The garden has been “alive” through much of the winter. When planting our border I had in mind this bleakest of seasons. I’m not sure how much I really need colour in the height of summer. Yet any kind of colour in the cold months after Christmas feels welcome, vital even.
And so even on the greyest, wettest day I have been able to look out of our kitchen window and see brightness emerge from the murk. The purples of the cordyline, hebe and heather. The luminous red spikes of the dogwood. Blue grasses. More heather, yellow. I am very fortunate.
And now little daffodils are popping up, tulips of various colours don’t seem to be too far behind. I think the border is perhaps at it’s best now, at the end of winter, on the brink of spring.

I begin to plot how to make it work to its best through the rest of the year, so it is not just a bank of green by summer, not too tired in autumn.
The African daisies have made it through the winter, and should provide plenty of colour. The lavender will bring yet another shade of purple. There are more bulbs to come. But I think I will add some crososmia, kept in tubs over the winter, for some late summer brightness, the orange flowers hopefully complementing the early autumn shades around them. Maybe more grasses. Maybe just buy the odd thing as it takes my fancy over the year, see if it takes, see if it works.
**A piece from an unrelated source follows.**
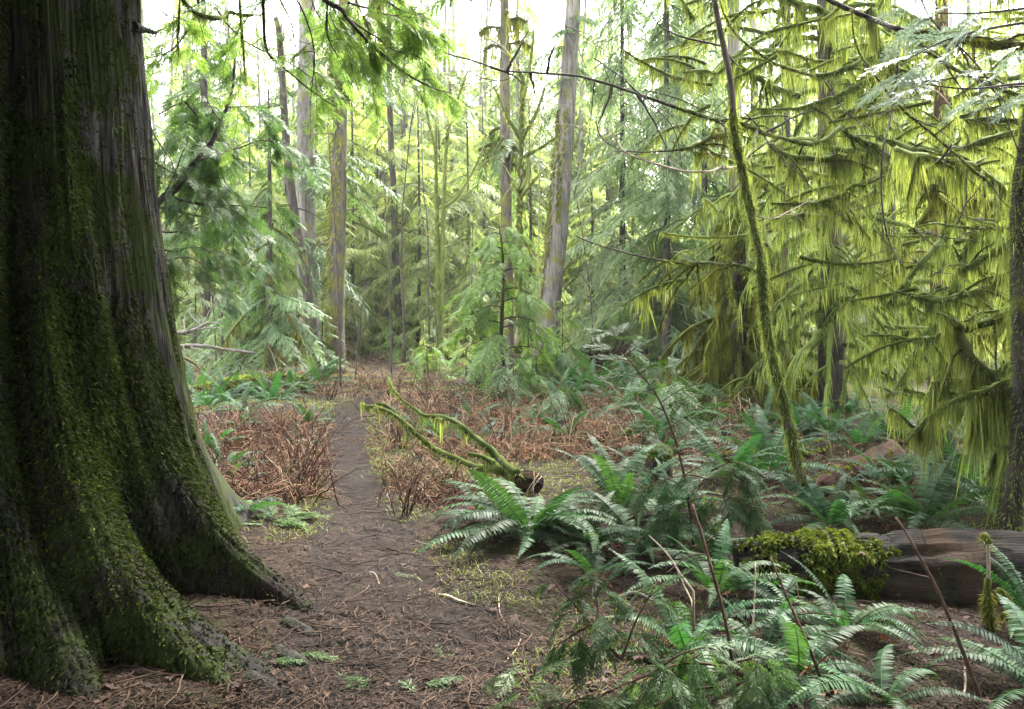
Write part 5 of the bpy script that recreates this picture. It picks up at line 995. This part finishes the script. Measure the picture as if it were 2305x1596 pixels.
stem('cut_stem', 'tan topped leaning stem in front of the dark right part of the log', [(2015, 1165), (2040, 1200), (2062, 1240), (2100, 1310), (2140, 1400), (2175, 1490), (2205, 1575), (2212, 1640)], 3.6, 3.15, .010, .005, 'red_twig', [[(2090, 1300), (2050, 1290), (2000, 1278)]])
for pts, lab in [([(1520, 1275), (1540, 1320), (1555, 1350), (1560, 1370)], 'thin pale dead twig left of the tall brown stem'), ([(1700, 1265), (1698, 1340), (1694, 1420)], 'straight white dead stalk in front of the log end'), ([(1460, 1205), (1500, 1245), (1530, 1290), (1560, 1330)], 'long tan twig slanting through the shaded ferns')]:
    stem('dead_stalk', lab, pts, 4.1, 3.9, .005, .003, 'pale_twig', cat='twig')
# feathery redcedar seedling in the middle
def feather(parent_t, pts, Y0, Y1, r0, r1, nb, L0, L1, tm, mat, bmat, dens=9, Ls=.3, down=.25, upw=.55):
    q = trace(pts, Y0, Y1, wob=.01); g = Geo(); tube(g, q, np.linspace(r0, r1, len(q)), 6, .4, .08); s = g.build('stem', M[bmat], parent_t, True)
    gf, gt = Geo(), Geo()
    for k in range(nb):
        f = (k + .5) / nb; i = f * (len(q) - 1); c = np.array([np.interp(i, np.arange(len(q)), q[:, j]) for j in range(3)]); T = unit(q[min(int(i) + 1, len(q) - 1)] - q[max(int(i) - 1, 0)])
        a = k * 2.4; o = unit(np.array([math.cos(a), .7 * math.sin(a), 0]) ); d = unit(T * upw + o + [0, 0, -down * .6]); L = (L0 + (L1 - L0) * f) * U(.8, 1.15); ss = np.linspace(0, 1, 6)[:, None]
        p = c + d * L * ss + ss ** 2 * [0, 0, -down * L]; tube(gt, p, np.linspace(r0 * .35, .0012, 6), 4, .4, cap=False)
        m = max(2, int(L * dens * 1.1)); B, tt, TT = along(p, m, .12, .98)
        for b, dd in zip(B, TT):
            az = math.atan2(dd[1], dd[0]) + rng.choice([-1, 1]) * U(.35, .8); pt = -math.asin(np.clip(dd[2], -1, 1))
            gf.put(tm[rng.integers(len(tm))], rotz(az) @ roty(pt + U(-.1, .35)) @ rotx(rng.normal(0, .5)) * Ls / .3 * U(.42, .75), b, rng.normal(0, .12))
        gf.put(tm[0], rotz(math.atan2(d[1], d[0])) @ roty(-math.asin(np.clip(TT[-1][2], -1, 1))) * Ls / .3 * .6, p[-1] - TT[-1] * .04, 0)
    gf.put(tm[0], rotz(0) @ roty(-math.asin(np.clip(unit(q[-1] - q[-3])[2], -1, 1))) * .7, q[-1] - unit(q[-1] - q[-3]) * .08, 0)
    gt.build('twigs', M[bmat], s); gf.build('foliage', M[mat], s)
b = G(1545, 1075); b[1] = 5.2; b = np.array([(1545 - CX) / F * 5.2, 5.2, float(gh((1545 - CX) / F * 5.2, 5.2))])
t = thing('cedar_seedling', 'feathery dark redcedar seedling leaning left, in front of the olive conifer', 'young tree', b)
feather(t, [(1560, 1225), (1548, 1120), (1528, 1020), (1505, 950), (1475, 885), (1440, 840), (1400, 790), (1378, 745)], 5.2, 5.2, .011, .003, 26, .30, .09, SPRAYF, 'cedar_dark', 'red_twig', 9, .32, .15, .75)
t = thing('cedar_seedling', 'low dark redcedar sprays spreading before the mossy log end', 'young tree', G(1600, 1180))
for pts in ([(1620, 1090), (1560, 1070), (1500, 1078), (1450, 1100)], [(1600, 1060), (1650, 1040), (1690, 1060)], [(1590, 1110), (1640, 1120), (1700, 1150)], [(1580, 1120), (1520, 1140), (1470, 1180)]): feather(t, pts, 5.1, 5.0, .006, .002, 8, .16, .08, SPRAYF, 'cedar_dark', 'red_twig', 8, .3, .3, .8)
t = thing('cedar_seedling', 'dark drooping redcedar sprays beside the trail in the bottom centre', 'young tree', G(1420, 1590))
for pts in (zz([(1030, 1180), (900, 1040), (760, 870), (600, 680), (420, 480)]), zz([(800, 900), (830, 760), (800, 600), (790, 480)]), zz([(760, 880), (640, 960), (480, 1050)]), zz([(1030, 1180), (1130, 900), (1230, 700), (1330, 520)])):
    feather(t, pts, 3.1, 3.25, .006, .002, 7, .12, .06, SPRAYF, 'cedar_dark', 'red_twig', 10, .22, .45, .5)
t = thing('cedar_seedling', 'green redcedar branches low over the litter at the bottom, left of the tall brown stem', 'young tree', G(1640, 1590))
for pts in (zz([(1920, 1240), (1700, 1210), (1500, 1220), (1330, 1290), (1150, 1350), (960, 1430)]), zz([(1330, 1290), (1420, 1200), (1560, 1120), (1740, 1070)]), zz([(1960, 1210), (2080, 1180), (2200, 1150)]), zz([(960, 1430), (860, 1480), (740, 1600)]), zz([(1900, 1400), (1700, 1420), (1500, 1480), (1300, 1580)]), zz([(2000, 1400), (2100, 1350), (2250, 1340)])):
    feather(t, pts, 3.2, 3.15, .006, .002, 9, .13, .06, SPRAYF, 'cedar', 'red_twig', 10, .24, .5, .5)
t = thing('cedar_seedling', 'small redcedar sprigs in the very bottom centre edge', 'young tree', G(1230, 1590))
for pts in ([(1240, 1640), (1215, 1590), (1190, 1540), (1150, 1500)], [(1240, 1630), (1190, 1600), (1130, 1590)], [(1250, 1620), (1290, 1580), (1340, 1560)]): feather(t, pts, 3.0, 3.05, .005, .002, 8, .10, .05, SPRAYF, 'cedar', 'red_twig', 10, .22, .4, .6)
for px, py, L, lab in [(672, 1478, .16, 'fresh green cedar sprig lying by the tip of the giant cedar roots'), (790, 1552, .17, 'pale grey green cedar sprig dropped on the trail'), (955, 1545, .20, 'light green cedar sprig flat in the middle of the trail'), (885, 1300, .14, 'cedar sprig lying on the trail near the fern tips'), (620, 1180, .30, 'bright green cedar tuft at the left trail edge'), (610, 1500, .15, 'dull cedar sprig standing between the giant cedar roots'), (980, 1480, .12, 'tiny yellow green cedar sprig on the trail'), (640, 1172, .28, 'second green cedar tuft at the left trail edge, nearer the trail')]:
    b = G(px, py); t = thing('cedar_sprig', lab, 'sprig', b); g = Geo()
    for k in range(3 if L < .25 else 7): g.put(SPRAYF[k % 3], rotz(U(-.8, .8) + (k % 2) * 2.5) @ roty(-U(.05, .3)) @ rotx(rng.normal(0, .2)) * L / .3 * U(.7, 1.1), b + np.r_[rng.normal(0, L * .2, 2), .02], .2)
    g.build('spray', M['cedar'], t)
# sticks and litter on the trail
for pts, r, mat, lab in [([(985, 1345), (1010, 1352), (1035, 1363), (1068, 1368)], .012, 'pale_twig', 'short pale broken stick lying on the trail below the largest fern'), ([(1122, 1345), (1125, 1385), (1145, 1415), (1190, 1438), (1260, 1442)], .004, 'pale_twig', 'thin curved white root looping at the right trail edge'), ([(845, 1160), (900, 1205), (960, 1230), (1000, 1235)], .004, 'pale_twig', 'thin wavy twig on the middle trail left of the largest fern'),
                    ([(610, 1330), (680, 1318), (760, 1300), (815, 1295)], .007, 'red_twig', 'long brown stick across the trail beside the giant cedar roots'), ([(590, 1310), (640, 1308), (720, 1305)], .006, 'twig', 'dark straight stick on the trail close to the giant cedar'), ([(830, 1290), (845, 1300), (855, 1322)], .006, 'pale_twig', 'small pale forked stick in the middle of the trail'), ([(715, 1340), (760, 1365), (800, 1385)], .005, 'red_twig', 'reddish stick slanting down on the trail'),
                    ([(890, 1495), (930, 1465), (985, 1455)], .004, 'twig', 'bent brown twig on the lower trail'), ([(895, 1520), (960, 1510), (1020, 1500), (1075, 1480)], .004, 'twig', 'long thin dark twig on the lower trail'), ([(1130, 1500), (1160, 1470), (1172, 1440)], .004, 'pale_twig', 'little pale twig low at the right trail edge'), ([(1150, 1510), (1230, 1500), (1290, 1480)], .005, 'red_twig', 'reddish twig leading off the trail to the dark cedar sprays'), ([(2170, 1505), (2172, 1550), (2165, 1590)], .006, 'pale_twig', 'orange brown twig standing on bare soil at the bottom right'),
                    ([(1390, 1352), (1430, 1345), (1470, 1360)], .014, 'grey_bark', 'short grey lichened stick arched above the litter in the bottom centre'), ([(480, 1160), (540, 1140), (620, 1110), (690, 1085)], .008, 'twig', 'long dark stick on the brown bank left of the trail')]:
    q = np.array([G(*p) + [0, 0, r * 1.1] for p in pts]); q = spline(q, 14); q[:, 2] += .01 * np.sin(np.linspace(0, PI, 14)); t = thing('stick', lab, 'stick', q[0] - [0, 0, r]); g = Geo(); tube(g, q, np.linspace(r, r * .6, 14), 6, .4, .15); g.build('stick', M[mat], t, True)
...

Elsewhere we have plans for a small area for wildflowers, to keep the bees happy and to deal with a patch of poor soil that just doesn’t really work for anything else anyway. I’m slowly learning to work with a garden, not against it.
And then the pots, to work out what’s fine from the winter, what needs refreshing, what we could start anew.

There is a great and obvious comfort in a garden. It is a space where you can plan for the future, in a world where doing so often seems futile. It is an escape, a relief.
It is, in a very small way, a connection to something bigger, something that puts the annoyances of everyday life in some kind of perspective. Yet that connection, no matter how small, is also a flag for wider worries. The plants that have survived because of a lack of frost, the bulbs shooting up too early, the pots scattered by high winds, all tiny signifiers of a change in climate. All make the headlines more tangible, more real. More reason for concern. More real if it is there, outside your back door.
And so, more reason to garden. An act of futility in isolation, but with real meaning in the aggregation of all of those people messing around with plants in their backyards. And a place to offer some kind of peace too, something much needed right now.